What needs to be done: Take the material and output all of it exactly.

□ □ □ □

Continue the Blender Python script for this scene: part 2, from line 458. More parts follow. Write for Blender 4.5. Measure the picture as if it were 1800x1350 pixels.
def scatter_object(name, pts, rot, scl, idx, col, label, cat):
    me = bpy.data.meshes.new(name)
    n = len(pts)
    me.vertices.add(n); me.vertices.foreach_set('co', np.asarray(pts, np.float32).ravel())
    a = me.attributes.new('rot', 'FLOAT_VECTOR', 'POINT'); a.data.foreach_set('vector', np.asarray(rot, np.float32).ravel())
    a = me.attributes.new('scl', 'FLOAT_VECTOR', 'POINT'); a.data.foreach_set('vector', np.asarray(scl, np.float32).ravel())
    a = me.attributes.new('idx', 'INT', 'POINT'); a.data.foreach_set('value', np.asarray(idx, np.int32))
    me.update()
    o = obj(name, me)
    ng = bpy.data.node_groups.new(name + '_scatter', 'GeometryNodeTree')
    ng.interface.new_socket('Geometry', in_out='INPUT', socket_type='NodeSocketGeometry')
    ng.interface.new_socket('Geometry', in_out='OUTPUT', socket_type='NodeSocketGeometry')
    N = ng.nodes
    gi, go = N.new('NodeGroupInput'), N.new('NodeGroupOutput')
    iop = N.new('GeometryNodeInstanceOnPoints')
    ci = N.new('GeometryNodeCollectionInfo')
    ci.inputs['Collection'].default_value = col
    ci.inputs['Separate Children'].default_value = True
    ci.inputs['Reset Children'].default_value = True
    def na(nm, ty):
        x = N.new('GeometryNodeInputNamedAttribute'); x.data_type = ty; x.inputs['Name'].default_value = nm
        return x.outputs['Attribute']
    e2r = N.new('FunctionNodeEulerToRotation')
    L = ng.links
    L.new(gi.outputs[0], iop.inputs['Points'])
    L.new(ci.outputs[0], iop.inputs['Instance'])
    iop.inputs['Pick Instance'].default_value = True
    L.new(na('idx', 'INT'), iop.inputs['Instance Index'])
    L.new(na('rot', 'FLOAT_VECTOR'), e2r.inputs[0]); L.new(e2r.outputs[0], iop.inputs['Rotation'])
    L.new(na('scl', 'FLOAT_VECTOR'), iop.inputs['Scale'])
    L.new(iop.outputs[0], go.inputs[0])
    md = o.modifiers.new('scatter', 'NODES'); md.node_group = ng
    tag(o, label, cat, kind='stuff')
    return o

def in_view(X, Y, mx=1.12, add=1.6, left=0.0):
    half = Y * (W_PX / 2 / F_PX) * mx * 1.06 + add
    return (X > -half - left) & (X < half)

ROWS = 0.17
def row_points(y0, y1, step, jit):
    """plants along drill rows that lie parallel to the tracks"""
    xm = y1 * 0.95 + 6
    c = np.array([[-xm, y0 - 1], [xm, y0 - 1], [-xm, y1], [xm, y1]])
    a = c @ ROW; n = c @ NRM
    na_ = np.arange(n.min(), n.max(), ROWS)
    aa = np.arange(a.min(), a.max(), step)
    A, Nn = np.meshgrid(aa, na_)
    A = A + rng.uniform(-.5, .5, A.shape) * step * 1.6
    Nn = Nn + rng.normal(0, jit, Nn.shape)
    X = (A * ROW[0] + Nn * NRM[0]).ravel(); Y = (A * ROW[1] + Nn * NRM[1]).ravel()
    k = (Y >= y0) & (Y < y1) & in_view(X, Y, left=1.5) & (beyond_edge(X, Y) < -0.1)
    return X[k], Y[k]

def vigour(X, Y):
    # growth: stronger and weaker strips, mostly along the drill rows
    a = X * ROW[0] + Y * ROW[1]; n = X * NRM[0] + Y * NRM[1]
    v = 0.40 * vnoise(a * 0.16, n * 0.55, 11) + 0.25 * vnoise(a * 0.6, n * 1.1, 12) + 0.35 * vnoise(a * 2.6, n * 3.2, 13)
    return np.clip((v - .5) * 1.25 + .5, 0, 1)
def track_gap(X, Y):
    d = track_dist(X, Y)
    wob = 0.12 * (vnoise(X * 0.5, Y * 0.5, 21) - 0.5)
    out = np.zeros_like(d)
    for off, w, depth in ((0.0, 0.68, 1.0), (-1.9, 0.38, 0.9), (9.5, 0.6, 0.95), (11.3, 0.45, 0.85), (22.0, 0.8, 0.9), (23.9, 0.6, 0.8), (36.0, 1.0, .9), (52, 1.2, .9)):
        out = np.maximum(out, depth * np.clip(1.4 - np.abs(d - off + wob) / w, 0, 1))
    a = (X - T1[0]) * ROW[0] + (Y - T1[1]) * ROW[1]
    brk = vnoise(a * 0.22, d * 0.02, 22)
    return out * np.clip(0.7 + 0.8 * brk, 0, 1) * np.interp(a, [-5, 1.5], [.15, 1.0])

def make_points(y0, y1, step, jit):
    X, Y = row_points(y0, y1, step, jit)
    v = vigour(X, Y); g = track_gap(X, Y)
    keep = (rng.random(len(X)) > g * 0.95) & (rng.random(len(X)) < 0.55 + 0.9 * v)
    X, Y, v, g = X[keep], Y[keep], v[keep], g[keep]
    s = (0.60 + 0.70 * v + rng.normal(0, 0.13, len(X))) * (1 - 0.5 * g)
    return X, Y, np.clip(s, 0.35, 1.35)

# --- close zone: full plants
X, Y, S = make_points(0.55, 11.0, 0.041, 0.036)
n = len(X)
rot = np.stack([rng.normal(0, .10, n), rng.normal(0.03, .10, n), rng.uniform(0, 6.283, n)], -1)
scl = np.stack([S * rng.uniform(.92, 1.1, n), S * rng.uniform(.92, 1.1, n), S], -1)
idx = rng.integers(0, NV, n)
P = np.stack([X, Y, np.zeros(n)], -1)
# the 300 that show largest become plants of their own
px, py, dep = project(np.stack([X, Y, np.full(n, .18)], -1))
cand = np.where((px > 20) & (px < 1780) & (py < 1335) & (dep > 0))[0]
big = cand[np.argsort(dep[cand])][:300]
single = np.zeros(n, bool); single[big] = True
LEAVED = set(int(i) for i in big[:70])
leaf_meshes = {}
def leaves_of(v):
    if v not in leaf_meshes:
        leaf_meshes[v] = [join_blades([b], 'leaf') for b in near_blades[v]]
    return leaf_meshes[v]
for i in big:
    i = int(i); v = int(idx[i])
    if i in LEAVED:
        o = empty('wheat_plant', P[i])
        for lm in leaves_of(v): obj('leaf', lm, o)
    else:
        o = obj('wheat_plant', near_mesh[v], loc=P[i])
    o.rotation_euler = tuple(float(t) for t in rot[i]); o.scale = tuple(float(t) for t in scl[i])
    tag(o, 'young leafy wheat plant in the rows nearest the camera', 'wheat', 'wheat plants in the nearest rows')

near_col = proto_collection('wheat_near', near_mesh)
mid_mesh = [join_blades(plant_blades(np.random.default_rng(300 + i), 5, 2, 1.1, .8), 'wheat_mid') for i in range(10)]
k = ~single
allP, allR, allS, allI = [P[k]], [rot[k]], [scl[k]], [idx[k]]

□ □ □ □

Problem solution:
Continue the Blender Python script for this scene: part 2, from line 458. More parts follow. Write for Blender 4.5. Measure the picture as if it were 1800x1350 pixels.
def scatter_object(name, pts, rot, scl, idx, col, label, cat):
    me = bpy.data.meshes.new(name)
    n = len(pts)
    me.vertices.add(n); me.vertices.foreach_set('co', np.asarray(pts, np.float32).ravel())
    a = me.attributes.new('rot', 'FLOAT_VECTOR', 'POINT'); a.data.foreach_set('vector', np.asarray(rot, np.float32).ravel())
    a = me.attributes.new('scl', 'FLOAT_VECTOR', 'POINT'); a.data.foreach_set('vector', np.asarray(scl, np.float32).ravel())
    a = me.attributes.new('idx', 'INT', 'POINT'); a.data.foreach_set('value', np.asarray(idx, np.int32))
    me.update()
    o = obj(name, me)
    ng = bpy.data.node_groups.new(name + '_scatter', 'GeometryNodeTree')
    ng.interface.new_socket('Geometry', in_out='INPUT', socket_type='NodeSocketGeometry')
    ng.interface.new_socket('Geometry', in_out='OUTPUT', socket_type='NodeSocketGeometry')
    N = ng.nodes
    gi, go = N.new('NodeGroupInput'), N.new('NodeGroupOutput')
    iop = N.new('GeometryNodeInstanceOnPoints')
    ci = N.new('GeometryNodeCollectionInfo')
    ci.inputs['Collection'].default_value = col
    ci.inputs['Separate Children'].default_value = True
    ci.inputs['Reset Children'].default_value = True
    def na(nm, ty):
        x = N.new('GeometryNodeInputNamedAttribute'); x.data_type = ty; x.inputs['Name'].default_value = nm
        return x.outputs['Attribute']
    e2r = N.new('FunctionNodeEulerToRotation')
    L = ng.links
    L.new(gi.outputs[0], iop.inputs['Points'])
    L.new(ci.outputs[0], iop.inputs['Instance'])
    iop.inputs['Pick Instance'].default_value = True
    L.new(na('idx', 'INT'), iop.inputs['Instance Index'])
    L.new(na('rot', 'FLOAT_VECTOR'), e2r.inputs[0]); L.new(e2r.outputs[0], iop.inputs['Rotation'])
    L.new(na('scl', 'FLOAT_VECTOR'), iop.inputs['Scale'])
    L.new(iop.outputs[0], go.inputs[0])
    md = o.modifiers.new('scatter', 'NODES'); md.node_group = ng
    tag(o, label, cat, kind='stuff')
    return o

def in_view(X, Y, mx=1.12, add=1.6, left=0.0):
    half = Y * (W_PX / 2 / F_PX) * mx * 1.06 + add
    return (X > -half - left) & (X < half)

ROWS = 0.17
def row_points(y0, y1, step, jit):
    """plants along drill rows that lie parallel to the tracks"""
    xm = y1 * 0.95 + 6
    c = np.array([[-xm, y0 - 1], [xm, y0 - 1], [-xm, y1], [xm, y1]])
    a = c @ ROW; n = c @ NRM
    na_ = np.arange(n.min(), n.max(), ROWS)
    aa = np.arange(a.min(), a.max(), step)
    A, Nn = np.meshgrid(aa, na_)
    A = A + rng.uniform(-.5, .5, A.shape) * step * 1.6
    Nn = Nn + rng.normal(0, jit, Nn.shape)
    X = (A * ROW[0] + Nn * NRM[0]).ravel(); Y = (A * ROW[1] + Nn * NRM[1]).ravel()
    k = (Y >= y0) & (Y < y1) & in_view(X, Y, left=1.5) & (beyond_edge(X, Y) < -0.1)
    return X[k], Y[k]

def vigour(X, Y):
    # growth: stronger and weaker strips, mostly along the drill rows
    a = X * ROW[0] + Y * ROW[1]; n = X * NRM[0] + Y * NRM[1]
    v = 0.40 * vnoise(a * 0.16, n * 0.55, 11) + 0.25 * vnoise(a * 0.6, n * 1.1, 12) + 0.35 * vnoise(a * 2.6, n * 3.2, 13)
    return np.clip((v - .5) * 1.25 + .5, 0, 1)
def track_gap(X, Y):
    d = track_dist(X, Y)
    wob = 0.12 * (vnoise(X * 0.5, Y * 0.5, 21) - 0.5)
    out = np.zeros_like(d)
    for off, w, depth in ((0.0, 0.68, 1.0), (-1.9, 0.38, 0.9), (9.5, 0.6, 0.95), (11.3, 0.45, 0.85), (22.0, 0.8, 0.9), (23.9, 0.6, 0.8), (36.0, 1.0, .9), (52, 1.2, .9)):
        out = np.maximum(out, depth * np.clip(1.4 - np.abs(d - off + wob) / w, 0, 1))
    a = (X - T1[0]) * ROW[0] + (Y - T1[1]) * ROW[1]
    brk = vnoise(a * 0.22, d * 0.02, 22)
    return out * np.clip(0.7 + 0.8 * brk, 0, 1) * np.interp(a, [-5, 1.5], [.15, 1.0])

def make_points(y0, y1, step, jit):
    X, Y = row_points(y0, y1, step, jit)
    v = vigour(X, Y); g = track_gap(X, Y)
    keep = (rng.random(len(X)) > g * 0.95) & (rng.random(len(X)) < 0.55 + 0.9 * v)
    X, Y, v, g = X[keep], Y[keep], v[keep], g[keep]
    s = (0.60 + 0.70 * v + rng.normal(0, 0.13, len(X))) * (1 - 0.5 * g)
    return X, Y, np.clip(s, 0.35, 1.35)

# --- close zone: full plants
X, Y, S = make_points(0.55, 11.0, 0.041, 0.036)
n = len(X)
rot = np.stack([rng.normal(0, .10, n), rng.normal(0.03, .10, n), rng.uniform(0, 6.283, n)], -1)
scl = np.stack([S * rng.uniform(.92, 1.1, n), S * rng.uniform(.92, 1.1, n), S], -1)
idx = rng.integers(0, NV, n)
P = np.stack([X, Y, np.zeros(n)], -1)
# the 300 that show largest become plants of their own
px, py, dep = project(np.stack([X, Y, np.full(n, .18)], -1))
cand = np.where((px > 20) & (px < 1780) & (py < 1335) & (dep > 0))[0]
big = cand[np.argsort(dep[cand])][:300]
single = np.zeros(n, bool); single[big] = True
LEAVED = set(int(i) for i in big[:70])
leaf_meshes = {}
def leaves_of(v):
    if v not in leaf_meshes:
        leaf_meshes[v] = [join_blades([b], 'leaf') for b in near_blades[v]]
    return leaf_meshes[v]
for i in big:
    i = int(i); v = int(idx[i])
    if i in LEAVED:
        o = empty('wheat_plant', P[i])
        for lm in leaves_of(v): obj('leaf', lm, o)
    else:
        o = obj('wheat_plant', near_mesh[v], loc=P[i])
    o.rotation_euler = tuple(float(t) for t in rot[i]); o.scale = tuple(float(t) for t in scl[i])
    tag(o, 'young leafy wheat plant in the rows nearest the camera', 'wheat', 'wheat plants in the nearest rows')

near_col = proto_collection('wheat_near', near_mesh)
mid_mesh = [join_blades(plant_blades(np.random.default_rng(300 + i), 5, 2, 1.1, .8), 'wheat_mid') for i in range(10)]
k = ~single
allP, allR, allS, allI = [P[k]], [rot[k]], [scl[k]], [idx[k]]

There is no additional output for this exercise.